To Professor Perrot we also owe the discovery of bronze figures of Hittite manufacture. The execution of them is at once conventional and barbarous. Nothing can exceed the rudeness of a figure now in the Louvre, which represents a god with a pointed tiara, standing on the back of an animal. Though the face of the god has evidently been modelled with care, it is impossible to tell to what zoological species the animal which supports him is intended to belong. Almost equally far removed from nature is the bronze image of a bull which is also in the Louvre.
If these bronzes are to be regarded as the highest efforts of Hittite metallurgic work, it is not to be regretted that they are few in number. But it is quite different with the engraved gems which we now know to have been of Hittite workmanship. Many of them are exceedingly fine; a hæmatite cylinder, for instance, which was discovered at Kappadokia, is equal to the best products of Babylonian art. The gems and cylinders were for the most part intended to be used as seals, and some of them are provided with handles cut out of the stone, the seal itself having designs on four, and sometimes on five faces. These handles seem to be a peculiarity of Hittite art, or at least of the art which derived its inspiration from that of the Hittites. Another peculiarity noticeable in many of the gems, consists in enclosing the inner field of the engraved design with one or more concentric circles, each circle containing an elaborate series of ornaments or figures, or even characters, though the characters are usually placed in the central field. Thus two gems have been found at Yuzghât, in Kappadokia, so much alike, that they must have been the work of the same artist. On the larger an inscription has been engraved in the centre, round which runs a circle containing a large number of beautifully-executed figures. The winged solar disk rests upon the symbol of 'kingship,' on either side of which kneels a figure, half man and half bull. On the right and left is the figure of a standing priest, behind whom we see on the left a man adoring what seems to be the stump of a tree, while on the right are a tree, two arrows and a quiver, a basket, a stag's head, and a seated deity, above whose hand is a bird. The two groups are separated by the picture of a boot—the symbol, it may be, of the earth—which rests, like the winged solar disk, on the symbol of royalty. The smaller seal has a different inscription in the centre, encircled by two rings, one containing a row of ornaments, and the other the same figures as those engraved on the larger seal, excepting only that the arrangement of the figures has been changed, and a tree introduced among them. What is curious, however, is that a gem has been found at Aidin, far away towards the western extremity of Asia Minor, containing a central inscription almost identical with that of the smaller Yuzghât seal, though the figures which surround it are not the same.
These circular seals must be regarded not only as characteristic of Hittite art, but also as a product of Hittite invention. We meet with nothing resembling them in Babylonia or Assyria.
The gems can be traced across the Ægean to the shores of Greece.
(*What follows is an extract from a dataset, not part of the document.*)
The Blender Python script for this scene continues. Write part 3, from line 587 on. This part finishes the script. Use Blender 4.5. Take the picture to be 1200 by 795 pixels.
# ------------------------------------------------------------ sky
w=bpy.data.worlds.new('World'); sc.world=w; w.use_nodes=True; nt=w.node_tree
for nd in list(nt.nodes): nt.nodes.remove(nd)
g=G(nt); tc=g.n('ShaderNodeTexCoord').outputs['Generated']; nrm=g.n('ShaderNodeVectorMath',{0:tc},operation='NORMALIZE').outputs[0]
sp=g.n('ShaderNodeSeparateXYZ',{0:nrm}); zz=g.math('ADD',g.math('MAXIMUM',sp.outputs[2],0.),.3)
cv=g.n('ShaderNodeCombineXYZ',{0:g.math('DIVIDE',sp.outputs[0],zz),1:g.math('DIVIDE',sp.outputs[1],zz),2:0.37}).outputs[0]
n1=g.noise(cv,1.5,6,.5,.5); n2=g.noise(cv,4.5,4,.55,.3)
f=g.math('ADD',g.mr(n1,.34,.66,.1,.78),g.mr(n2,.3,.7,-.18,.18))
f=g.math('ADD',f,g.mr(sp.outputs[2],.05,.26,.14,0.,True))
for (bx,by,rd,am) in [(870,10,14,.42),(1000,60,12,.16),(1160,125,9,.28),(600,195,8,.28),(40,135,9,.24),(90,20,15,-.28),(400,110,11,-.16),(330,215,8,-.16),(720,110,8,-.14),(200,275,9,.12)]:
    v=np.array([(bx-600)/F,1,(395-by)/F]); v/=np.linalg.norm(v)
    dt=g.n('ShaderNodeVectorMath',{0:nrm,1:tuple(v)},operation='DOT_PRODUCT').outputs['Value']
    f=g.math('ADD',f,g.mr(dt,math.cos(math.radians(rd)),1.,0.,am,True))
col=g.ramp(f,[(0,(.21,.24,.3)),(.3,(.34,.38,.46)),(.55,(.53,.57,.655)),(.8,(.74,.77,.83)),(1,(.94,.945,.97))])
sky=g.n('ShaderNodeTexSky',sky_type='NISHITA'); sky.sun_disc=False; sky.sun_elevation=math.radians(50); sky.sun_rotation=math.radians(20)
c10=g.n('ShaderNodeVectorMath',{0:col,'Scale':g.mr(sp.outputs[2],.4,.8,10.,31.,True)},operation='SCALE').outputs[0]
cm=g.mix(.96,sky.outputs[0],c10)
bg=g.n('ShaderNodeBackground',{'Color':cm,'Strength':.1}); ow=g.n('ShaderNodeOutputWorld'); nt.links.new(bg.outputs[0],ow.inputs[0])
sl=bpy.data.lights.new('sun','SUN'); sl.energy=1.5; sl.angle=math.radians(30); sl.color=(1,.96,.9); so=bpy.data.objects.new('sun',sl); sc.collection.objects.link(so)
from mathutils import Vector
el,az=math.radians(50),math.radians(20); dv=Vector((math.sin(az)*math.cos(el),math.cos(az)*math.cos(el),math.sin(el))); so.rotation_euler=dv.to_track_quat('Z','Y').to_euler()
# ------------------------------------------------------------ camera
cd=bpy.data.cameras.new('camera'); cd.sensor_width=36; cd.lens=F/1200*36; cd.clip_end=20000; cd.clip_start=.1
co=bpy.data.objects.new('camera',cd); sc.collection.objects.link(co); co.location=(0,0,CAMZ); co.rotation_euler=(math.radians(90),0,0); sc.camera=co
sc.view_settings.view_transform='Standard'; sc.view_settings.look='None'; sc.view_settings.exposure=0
Among the objects discovered by Dr. Schliemann at Mykenæ were two rings of gold, on the chatons of which designs are engraved in what we may now recognise as the Hittite style of art. On one of them are two rows of animals' heads; on the other an elaborate picture, which reminds us of the elaborate designs on the gems of Asia Minor. It represents a woman under a tree, facing two other persons, who wear the upturned boots and flounced dress that we find in Hittite sculptures, while the background is filled in with the heads of animals.
These gems are not the only indication the ruins of Mykenæ have afforded that Hittite influence was spread beyond the coasts of Asia Minor. Allusion has already been made to the figures of the Hittite goddess and the doves that rested on the pinnacles of her temple; another figure in thin gold gives us a likeness of the Hittite goddess seated on the cliff of Sipylos, as she appeared before rain and tempest had changed her into 'the weeping Niobê.' Perhaps, however, the most striking illustration of the westward migration of Hittite influence, is to be found in the famous lions which stand fronting each other, carved on stone, above the great gate of the ancient Peloponnesian city. The lions of Mykenæ have long been known as the oldest piece of sculpture in Europe, but the art which inspired it was of Hittite origin. A similar bas-relief has been discovered at Kümbet, in Phrygia, in the near vicinity of Hittite monuments; and we have just seen that the heraldic position in which the lions are represented was a peculiar feature of Hittite art.
Greek tradition affirmed that the rulers of Mykenæ had come from Lydia, bringing with them the civilisation and the treasures of Asia Minor. The tradition has been confirmed by modern research. While certain elements belonging to the prehistoric culture of Greece, as revealed at Mykenæ and elsewhere, were derived from Egypt and Phœnicia, there are others which point to Asia Minor as their source. And the culture of Asia Minor was Hittite. Mr. Gladstone, therefore, may be right in seeing the Hittites in the Keteians of Homer—that Homer who told of the legendary glories of Mykenæ and the Lydian dynasty which held it in possession. Even the buckle, with the help of which the prehistoric Greek fastened his cloak, has been shown by a German scholar to imply an arrangement of the dress such as we see represented on the Hittite monument of Ibreez.